Precisely what Aristotle meant by
catharsis is far from clear, and has been the topic of much scholarly debate: The notion has been understood in terms of purgation (of excessive or pathological emotion), of purification, and of intellectual clarification, to mention only some of the most influential of the interpretations that have been offered. Whatever its precise meaning may be, however, it is clear that Aristotle took
catharsis to be a process or experience that in one way or another is conducive to emotional health or balance, such that our emotional experience of (well-written) tragedy is not indulgently sentimental and opposed to "our better nature," as Plato argued, but is rather an essential element in a fully comprehending attitude to what a work depicts.
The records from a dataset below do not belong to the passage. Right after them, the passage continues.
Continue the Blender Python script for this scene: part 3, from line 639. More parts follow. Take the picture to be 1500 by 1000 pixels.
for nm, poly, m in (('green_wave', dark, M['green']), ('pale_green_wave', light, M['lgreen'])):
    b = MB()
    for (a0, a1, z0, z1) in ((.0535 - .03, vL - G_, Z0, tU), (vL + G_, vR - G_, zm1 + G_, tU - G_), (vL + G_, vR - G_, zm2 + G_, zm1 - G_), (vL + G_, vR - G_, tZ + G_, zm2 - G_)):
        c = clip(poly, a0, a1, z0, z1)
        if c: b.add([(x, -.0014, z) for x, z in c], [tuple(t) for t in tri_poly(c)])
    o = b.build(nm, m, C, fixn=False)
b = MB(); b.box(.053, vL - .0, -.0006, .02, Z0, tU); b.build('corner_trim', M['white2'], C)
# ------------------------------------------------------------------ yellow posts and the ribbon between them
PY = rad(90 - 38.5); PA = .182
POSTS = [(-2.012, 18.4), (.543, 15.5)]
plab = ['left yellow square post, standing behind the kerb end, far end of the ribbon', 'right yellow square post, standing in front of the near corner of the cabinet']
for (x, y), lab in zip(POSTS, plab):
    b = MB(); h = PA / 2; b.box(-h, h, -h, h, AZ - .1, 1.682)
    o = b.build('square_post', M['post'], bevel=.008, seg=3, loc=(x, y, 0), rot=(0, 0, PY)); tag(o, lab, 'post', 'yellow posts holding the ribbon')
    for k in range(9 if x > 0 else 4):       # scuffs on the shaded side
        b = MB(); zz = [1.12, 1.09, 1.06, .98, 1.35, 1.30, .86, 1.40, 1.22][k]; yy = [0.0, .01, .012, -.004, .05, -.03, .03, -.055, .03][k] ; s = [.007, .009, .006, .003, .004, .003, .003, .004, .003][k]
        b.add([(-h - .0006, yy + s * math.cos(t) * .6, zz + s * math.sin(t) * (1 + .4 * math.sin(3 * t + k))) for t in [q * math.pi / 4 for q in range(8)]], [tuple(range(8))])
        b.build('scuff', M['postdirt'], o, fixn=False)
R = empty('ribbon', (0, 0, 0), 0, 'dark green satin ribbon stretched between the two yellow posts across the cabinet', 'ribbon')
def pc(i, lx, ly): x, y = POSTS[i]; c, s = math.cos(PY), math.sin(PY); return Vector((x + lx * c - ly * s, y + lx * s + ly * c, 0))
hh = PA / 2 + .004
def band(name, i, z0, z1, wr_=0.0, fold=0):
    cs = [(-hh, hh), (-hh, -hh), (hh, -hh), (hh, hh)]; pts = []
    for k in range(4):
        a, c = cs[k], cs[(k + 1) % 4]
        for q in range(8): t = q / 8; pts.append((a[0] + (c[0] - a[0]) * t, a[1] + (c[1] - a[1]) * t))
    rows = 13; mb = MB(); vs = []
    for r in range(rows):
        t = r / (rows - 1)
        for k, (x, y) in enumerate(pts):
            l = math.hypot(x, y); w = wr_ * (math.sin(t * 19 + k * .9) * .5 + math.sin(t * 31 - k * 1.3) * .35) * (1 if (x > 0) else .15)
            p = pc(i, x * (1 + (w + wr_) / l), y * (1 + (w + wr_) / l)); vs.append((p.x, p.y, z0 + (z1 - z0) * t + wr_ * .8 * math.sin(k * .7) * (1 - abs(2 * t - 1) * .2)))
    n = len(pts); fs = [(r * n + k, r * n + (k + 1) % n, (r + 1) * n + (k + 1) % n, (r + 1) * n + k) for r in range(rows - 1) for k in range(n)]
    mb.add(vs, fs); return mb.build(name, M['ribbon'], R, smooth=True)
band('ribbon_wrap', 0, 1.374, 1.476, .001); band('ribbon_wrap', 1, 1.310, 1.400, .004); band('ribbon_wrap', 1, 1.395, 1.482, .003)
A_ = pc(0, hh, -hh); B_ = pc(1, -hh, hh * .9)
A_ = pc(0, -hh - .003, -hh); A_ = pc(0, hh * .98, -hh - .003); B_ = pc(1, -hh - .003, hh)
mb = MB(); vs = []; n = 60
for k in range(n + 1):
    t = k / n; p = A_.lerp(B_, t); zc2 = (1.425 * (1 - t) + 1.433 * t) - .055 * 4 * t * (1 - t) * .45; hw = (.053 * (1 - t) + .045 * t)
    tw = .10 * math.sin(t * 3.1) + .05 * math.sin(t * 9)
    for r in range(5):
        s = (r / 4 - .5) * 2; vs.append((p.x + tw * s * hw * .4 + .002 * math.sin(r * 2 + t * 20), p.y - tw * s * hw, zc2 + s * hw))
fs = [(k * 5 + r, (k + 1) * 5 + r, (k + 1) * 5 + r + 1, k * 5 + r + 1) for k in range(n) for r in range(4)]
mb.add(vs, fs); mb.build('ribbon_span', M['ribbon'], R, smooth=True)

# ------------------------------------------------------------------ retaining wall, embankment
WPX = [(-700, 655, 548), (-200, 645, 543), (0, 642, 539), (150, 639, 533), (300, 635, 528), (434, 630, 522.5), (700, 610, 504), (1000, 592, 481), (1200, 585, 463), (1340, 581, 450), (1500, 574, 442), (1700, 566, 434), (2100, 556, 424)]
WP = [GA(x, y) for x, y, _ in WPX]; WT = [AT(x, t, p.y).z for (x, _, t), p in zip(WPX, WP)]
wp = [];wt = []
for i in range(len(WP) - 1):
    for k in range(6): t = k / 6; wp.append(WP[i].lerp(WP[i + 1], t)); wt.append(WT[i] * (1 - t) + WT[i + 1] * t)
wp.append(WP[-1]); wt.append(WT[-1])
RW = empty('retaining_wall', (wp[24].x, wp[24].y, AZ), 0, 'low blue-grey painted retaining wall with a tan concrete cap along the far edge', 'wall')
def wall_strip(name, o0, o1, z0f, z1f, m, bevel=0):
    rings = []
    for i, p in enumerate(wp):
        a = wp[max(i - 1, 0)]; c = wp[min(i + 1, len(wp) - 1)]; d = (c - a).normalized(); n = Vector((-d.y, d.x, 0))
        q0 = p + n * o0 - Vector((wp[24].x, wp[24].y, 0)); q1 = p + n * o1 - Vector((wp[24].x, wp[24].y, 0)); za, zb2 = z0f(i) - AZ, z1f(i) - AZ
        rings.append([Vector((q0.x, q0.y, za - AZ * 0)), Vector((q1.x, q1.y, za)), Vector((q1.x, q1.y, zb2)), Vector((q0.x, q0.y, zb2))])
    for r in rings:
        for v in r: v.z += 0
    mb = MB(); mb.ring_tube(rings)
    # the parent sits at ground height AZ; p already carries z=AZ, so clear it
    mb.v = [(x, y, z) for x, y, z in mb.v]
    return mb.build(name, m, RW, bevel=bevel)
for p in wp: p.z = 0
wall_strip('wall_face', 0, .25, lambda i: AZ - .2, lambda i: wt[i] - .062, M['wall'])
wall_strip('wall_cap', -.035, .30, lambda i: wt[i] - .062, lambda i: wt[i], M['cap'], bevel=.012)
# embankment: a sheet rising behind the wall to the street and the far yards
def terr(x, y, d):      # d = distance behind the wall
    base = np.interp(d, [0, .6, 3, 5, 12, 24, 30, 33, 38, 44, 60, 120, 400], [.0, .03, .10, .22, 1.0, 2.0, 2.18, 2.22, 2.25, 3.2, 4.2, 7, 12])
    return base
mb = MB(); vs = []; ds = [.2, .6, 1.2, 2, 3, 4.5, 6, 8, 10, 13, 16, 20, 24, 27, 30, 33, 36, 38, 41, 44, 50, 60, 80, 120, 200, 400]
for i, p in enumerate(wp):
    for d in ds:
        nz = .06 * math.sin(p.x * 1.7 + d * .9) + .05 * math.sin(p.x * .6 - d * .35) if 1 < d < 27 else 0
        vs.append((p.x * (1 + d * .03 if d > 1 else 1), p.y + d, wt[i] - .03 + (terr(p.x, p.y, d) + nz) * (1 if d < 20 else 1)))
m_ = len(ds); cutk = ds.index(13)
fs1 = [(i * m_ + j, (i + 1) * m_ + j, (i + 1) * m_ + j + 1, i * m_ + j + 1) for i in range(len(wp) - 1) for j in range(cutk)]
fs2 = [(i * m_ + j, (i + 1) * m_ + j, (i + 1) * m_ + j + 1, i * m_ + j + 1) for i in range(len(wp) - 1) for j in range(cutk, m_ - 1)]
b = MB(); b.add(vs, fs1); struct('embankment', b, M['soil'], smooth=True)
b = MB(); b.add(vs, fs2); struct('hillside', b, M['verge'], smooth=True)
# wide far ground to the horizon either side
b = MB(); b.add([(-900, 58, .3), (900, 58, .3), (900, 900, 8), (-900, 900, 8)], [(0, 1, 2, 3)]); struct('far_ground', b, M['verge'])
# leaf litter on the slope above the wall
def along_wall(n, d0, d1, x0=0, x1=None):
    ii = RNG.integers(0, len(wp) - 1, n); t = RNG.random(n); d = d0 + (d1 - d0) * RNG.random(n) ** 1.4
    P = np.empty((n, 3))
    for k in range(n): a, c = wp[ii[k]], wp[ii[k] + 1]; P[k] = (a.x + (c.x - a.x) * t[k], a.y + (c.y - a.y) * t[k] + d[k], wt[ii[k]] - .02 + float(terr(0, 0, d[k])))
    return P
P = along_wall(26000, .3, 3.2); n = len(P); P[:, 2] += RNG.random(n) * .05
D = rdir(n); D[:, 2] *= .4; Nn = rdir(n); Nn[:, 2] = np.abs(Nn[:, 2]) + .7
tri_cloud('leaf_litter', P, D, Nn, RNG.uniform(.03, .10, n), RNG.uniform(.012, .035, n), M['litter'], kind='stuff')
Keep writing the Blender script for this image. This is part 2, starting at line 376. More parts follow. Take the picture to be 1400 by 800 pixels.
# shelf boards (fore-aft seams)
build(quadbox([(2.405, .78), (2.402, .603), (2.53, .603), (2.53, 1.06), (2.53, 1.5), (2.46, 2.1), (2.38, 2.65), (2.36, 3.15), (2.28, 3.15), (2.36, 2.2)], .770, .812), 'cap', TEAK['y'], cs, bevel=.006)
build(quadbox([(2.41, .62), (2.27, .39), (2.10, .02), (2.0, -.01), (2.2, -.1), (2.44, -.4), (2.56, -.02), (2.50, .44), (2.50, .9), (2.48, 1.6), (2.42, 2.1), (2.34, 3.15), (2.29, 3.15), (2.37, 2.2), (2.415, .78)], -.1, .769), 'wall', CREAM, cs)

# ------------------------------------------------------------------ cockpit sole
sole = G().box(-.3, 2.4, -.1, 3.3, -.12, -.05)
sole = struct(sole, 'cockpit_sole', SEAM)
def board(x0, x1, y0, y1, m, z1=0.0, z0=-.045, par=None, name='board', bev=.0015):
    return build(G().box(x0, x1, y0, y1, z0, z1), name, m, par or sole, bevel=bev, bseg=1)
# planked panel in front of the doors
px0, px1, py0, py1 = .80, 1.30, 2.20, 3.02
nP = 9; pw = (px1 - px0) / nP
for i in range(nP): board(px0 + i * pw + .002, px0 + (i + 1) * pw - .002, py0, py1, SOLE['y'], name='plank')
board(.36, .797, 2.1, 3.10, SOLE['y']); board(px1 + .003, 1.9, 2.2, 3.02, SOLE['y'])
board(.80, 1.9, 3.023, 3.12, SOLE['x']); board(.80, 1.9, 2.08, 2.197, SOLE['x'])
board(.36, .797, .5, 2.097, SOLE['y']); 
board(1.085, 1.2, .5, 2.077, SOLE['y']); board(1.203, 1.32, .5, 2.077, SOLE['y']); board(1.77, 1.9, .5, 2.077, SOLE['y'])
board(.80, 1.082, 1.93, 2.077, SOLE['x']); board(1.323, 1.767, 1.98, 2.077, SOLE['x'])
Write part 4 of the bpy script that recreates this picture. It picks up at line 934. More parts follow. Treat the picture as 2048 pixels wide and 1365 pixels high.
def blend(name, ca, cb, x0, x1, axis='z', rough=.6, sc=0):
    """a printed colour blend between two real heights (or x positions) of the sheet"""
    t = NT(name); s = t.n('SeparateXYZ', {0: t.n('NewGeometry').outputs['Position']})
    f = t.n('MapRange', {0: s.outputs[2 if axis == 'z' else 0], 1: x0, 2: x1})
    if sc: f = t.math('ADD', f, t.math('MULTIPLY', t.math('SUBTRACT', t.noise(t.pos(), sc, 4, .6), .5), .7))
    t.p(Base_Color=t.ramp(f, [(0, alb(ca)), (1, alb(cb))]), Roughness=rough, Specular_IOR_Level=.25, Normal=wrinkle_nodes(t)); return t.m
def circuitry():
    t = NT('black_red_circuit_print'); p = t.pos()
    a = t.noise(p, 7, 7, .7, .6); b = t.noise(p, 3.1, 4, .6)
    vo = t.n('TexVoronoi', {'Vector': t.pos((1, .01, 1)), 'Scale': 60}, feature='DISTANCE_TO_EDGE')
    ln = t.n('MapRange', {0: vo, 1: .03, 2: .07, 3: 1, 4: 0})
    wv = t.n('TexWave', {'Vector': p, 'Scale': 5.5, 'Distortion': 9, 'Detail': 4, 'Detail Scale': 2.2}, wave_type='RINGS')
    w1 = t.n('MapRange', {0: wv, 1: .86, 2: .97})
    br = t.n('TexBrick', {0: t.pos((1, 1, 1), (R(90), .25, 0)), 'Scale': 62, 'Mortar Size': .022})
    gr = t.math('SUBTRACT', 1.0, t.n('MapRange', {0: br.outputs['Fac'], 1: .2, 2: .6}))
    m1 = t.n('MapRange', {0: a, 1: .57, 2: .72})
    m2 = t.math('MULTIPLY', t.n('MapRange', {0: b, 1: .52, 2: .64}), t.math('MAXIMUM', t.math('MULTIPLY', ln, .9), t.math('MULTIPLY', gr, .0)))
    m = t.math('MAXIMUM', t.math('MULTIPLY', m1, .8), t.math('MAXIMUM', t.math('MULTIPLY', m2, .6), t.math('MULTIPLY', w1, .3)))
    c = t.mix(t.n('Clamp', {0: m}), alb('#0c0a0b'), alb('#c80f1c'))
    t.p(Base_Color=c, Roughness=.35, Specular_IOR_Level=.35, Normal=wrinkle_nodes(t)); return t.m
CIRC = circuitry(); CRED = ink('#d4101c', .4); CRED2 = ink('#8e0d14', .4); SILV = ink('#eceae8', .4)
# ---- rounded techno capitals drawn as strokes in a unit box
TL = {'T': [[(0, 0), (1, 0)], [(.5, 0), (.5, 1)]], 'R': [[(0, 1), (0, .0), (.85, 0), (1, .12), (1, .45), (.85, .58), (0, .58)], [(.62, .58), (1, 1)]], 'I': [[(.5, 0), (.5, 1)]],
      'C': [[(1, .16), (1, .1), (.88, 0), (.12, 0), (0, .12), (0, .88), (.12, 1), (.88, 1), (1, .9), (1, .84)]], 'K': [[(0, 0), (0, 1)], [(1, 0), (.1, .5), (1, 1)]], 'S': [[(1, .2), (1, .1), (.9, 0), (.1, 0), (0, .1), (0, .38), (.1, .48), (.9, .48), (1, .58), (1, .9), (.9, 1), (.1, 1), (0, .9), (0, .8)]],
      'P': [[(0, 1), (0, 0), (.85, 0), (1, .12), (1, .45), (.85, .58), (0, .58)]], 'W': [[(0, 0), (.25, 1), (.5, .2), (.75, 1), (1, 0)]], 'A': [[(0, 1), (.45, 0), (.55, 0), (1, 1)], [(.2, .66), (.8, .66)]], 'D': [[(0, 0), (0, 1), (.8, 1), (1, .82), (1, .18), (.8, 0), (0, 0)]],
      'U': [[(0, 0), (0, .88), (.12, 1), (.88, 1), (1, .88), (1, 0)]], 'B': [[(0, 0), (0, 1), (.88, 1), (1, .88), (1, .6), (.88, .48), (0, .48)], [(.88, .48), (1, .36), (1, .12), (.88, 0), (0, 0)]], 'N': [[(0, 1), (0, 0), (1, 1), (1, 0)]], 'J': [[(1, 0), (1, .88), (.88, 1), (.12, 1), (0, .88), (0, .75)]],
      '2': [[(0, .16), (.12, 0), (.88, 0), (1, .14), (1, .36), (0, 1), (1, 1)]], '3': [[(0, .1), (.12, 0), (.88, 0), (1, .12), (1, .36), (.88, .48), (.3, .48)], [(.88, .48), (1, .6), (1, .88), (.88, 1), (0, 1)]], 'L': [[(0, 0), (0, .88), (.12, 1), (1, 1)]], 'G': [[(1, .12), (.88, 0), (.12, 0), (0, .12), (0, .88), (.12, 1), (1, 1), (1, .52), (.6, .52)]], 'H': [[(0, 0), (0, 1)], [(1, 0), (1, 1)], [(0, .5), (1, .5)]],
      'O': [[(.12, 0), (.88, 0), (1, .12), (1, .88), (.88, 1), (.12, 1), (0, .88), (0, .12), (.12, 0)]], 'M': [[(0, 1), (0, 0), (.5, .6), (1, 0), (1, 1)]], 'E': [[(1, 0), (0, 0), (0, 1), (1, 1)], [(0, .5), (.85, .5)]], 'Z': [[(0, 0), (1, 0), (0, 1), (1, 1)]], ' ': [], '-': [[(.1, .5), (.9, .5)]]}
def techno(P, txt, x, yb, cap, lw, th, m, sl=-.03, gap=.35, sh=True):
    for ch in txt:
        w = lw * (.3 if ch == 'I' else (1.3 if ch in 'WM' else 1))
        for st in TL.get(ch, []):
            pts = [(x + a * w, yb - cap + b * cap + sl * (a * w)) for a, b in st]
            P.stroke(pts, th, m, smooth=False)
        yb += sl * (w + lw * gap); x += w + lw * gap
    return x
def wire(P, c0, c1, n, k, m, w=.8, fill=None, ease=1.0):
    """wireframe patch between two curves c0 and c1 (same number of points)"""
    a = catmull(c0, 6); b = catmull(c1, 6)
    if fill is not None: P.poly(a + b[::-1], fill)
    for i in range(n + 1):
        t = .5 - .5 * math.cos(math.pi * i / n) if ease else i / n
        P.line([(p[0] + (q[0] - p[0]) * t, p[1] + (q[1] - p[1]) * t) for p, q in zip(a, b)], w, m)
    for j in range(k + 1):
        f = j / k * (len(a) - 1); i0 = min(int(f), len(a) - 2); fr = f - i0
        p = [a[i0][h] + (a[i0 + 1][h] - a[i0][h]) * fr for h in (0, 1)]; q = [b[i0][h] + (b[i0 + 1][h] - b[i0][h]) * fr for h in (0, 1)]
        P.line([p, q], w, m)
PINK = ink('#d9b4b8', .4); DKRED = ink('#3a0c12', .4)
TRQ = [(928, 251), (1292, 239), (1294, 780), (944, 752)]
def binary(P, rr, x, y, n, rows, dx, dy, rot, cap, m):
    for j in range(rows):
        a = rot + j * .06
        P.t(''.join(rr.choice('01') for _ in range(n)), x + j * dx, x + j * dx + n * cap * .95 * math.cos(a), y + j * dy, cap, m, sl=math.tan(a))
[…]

Aristotle linked catharsis with the pleasure that we take in tragedy: The fact that mention of the former comes at the end of his definition of tragedy suggests that he takes it to be in some sense the goal of works of this sort, and (an appropriate form of) the latter is said to be "what the poet should seek to produce." His defense of the value of our emotional experience of tragedy in terms of catharsis is thus at least implicitly a defense of it in terms of tragic pleasure; and a debate related to, and at least as extensive as that concerning the meaning of "catharsis," has its origins in his characterization of tragic pleasure as "the pleasure derived from pity and fear by means of imitation [mimesis]" (1967, 1453b).